Por cima das diferenças


Cabe lembrar que a Rússia e os EUA conseguiram chegar a um acordo apesar das inúmeras indiferenças em outros assuntos: Síria, Irã e a tão falada defesa antimíssil. 

A receptividade de Moscou em relação ao projeto pode ser interpretada de várias maneiras.

O transporte de carga para os países da Otan e EUA pode servir aos interesses nacionais da Rússia, embora também tenha um peso sobre suas as relações internacionais.

Uma das principais tarefas do presidente eleito Vladímir Pútin durante os primeiros anos de mandato será o aprimoramento das relações com o Ocidente.

Aparentemente esse novo passo tem a intenção de mostrar uma boa disposição da Rússia a continuar o diálogo com os EUA, embora o país tenha que pagar um preço alto por isso.

Em primeiro lugar, ninguém sabe ao certo por que o governo uzbeque se recusou a transportar as cargas da Otan e, por causa disso, houve especulações de que a nova unidade da Otan pudesse vir a ser uma base militar camuflada. 

O transporte de equipamento da Otan, através do espaço aéreo e ferrovias russas poderia resultar no aparecimento de instalações de um inimigo em potencial, enfraquecendo, assim, a capacidade de defesa da área dos Urais e de todo o país.

Os críticos argumentam ainda que essa instalação poderia afetar sua cooperação técnico-militar com outros países não ocidentais, tais como China, Síria, Vietnã e, especialmente, Argélia.
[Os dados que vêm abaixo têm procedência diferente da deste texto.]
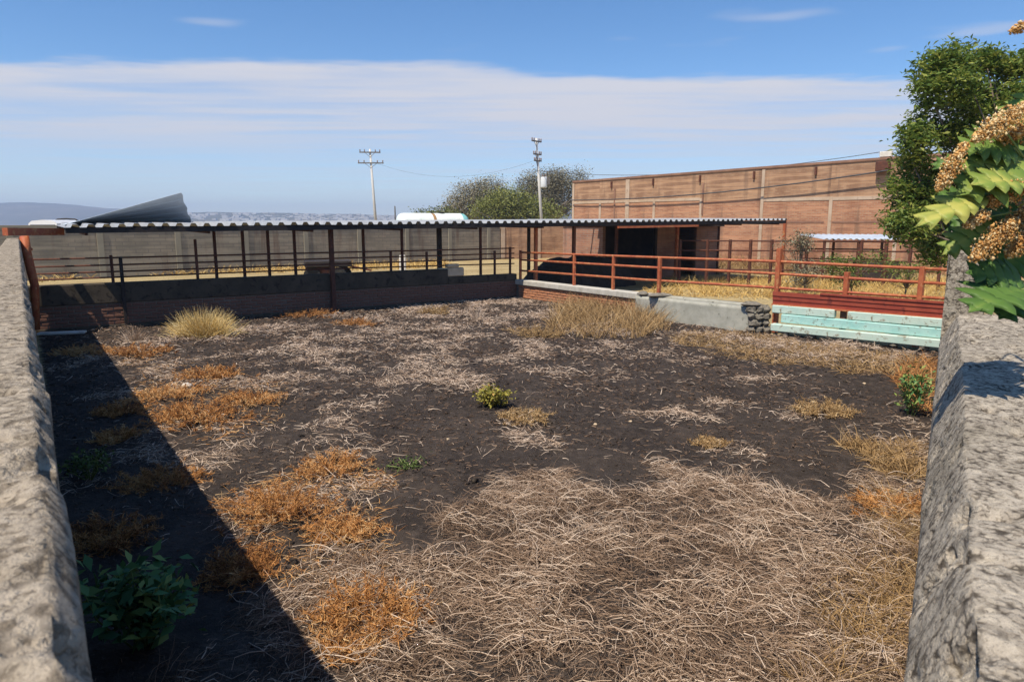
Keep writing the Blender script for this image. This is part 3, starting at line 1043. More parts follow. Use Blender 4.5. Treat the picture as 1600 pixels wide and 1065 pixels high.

O cenário é ainda mais prejudicado pelo fato de o número de compradores leais de armas e equipamento militar russo estar diminuindo.

Por fim, a posição da Rússia em relação à Síria e ao Irã não corresponde às expectativas norte-americanas. Está cada vez mais evidente que Moscou fará tudo para ajudar esses países a evitar tais intromissões. Desse modo, se as tropas da Otan decidirem atacar o Teerã e Damasco, o centro de transporte na Rússia poderá tornar-se uma moeda de troca em futuras negociações.